President George W. Bush has condemned the campaign of killing and village-burning underway in Sudan’s western Darfur region. In a written statement, Mr. Bush said the Sudanese government “must immediately stop local militias from committing atrocities against the local population and must provide unrestricted access to humanitarian aid agencies.” Mr. Bush said he expressed his views directly to Sudanese President Omar Hassan el-Bashir.

At the invitation of the Sudanese government, the United Nations is planning to send officials to Darfur to investigate. The U.S. Agency for International Development estimates that seven-hundred-fifty thousand people have been displaced by the violence and an additional one-hundred-ten thousand have sought refuge in neighboring Chad.

The U.S. is gravely concerned about the situation in western Sudan, says State Department deputy spokesman Adam Ereli:

“It is clear to us that government-supported militia groups, that are called the Janjaweed, are continuing to burn villages and kill and abuse civilians and that there’s a massive humanitarian crisis going on there.”
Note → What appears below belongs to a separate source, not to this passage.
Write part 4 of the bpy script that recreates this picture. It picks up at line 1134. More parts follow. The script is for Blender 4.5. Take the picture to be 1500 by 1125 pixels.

Over the years, Arab and African communities in Darfur have often clashed over land and scarce resources. The current conflict began about a year ago when armed African opposition groups demanded that the Sudanese government deal with longstanding grievances over development. The government responded by supporting the Arab militias in their attacks on villages.

The Darfur conflict is only one aspect of the troubling situation in Sudan. For more than two and a half years, the U.S. has been working with the Sudanese government and the Sudanese People’s Liberation Movement to end the fighting that has split the country’s northern and southern regions. “This civil war,” says President Bush, “is one of the worst humanitarian tragedies of our time, responsible for the deaths of two-million people over two decades. Achieving peace, and reaching a just and comprehensive agreement,” he says, “must be an urgent priority for both sides.”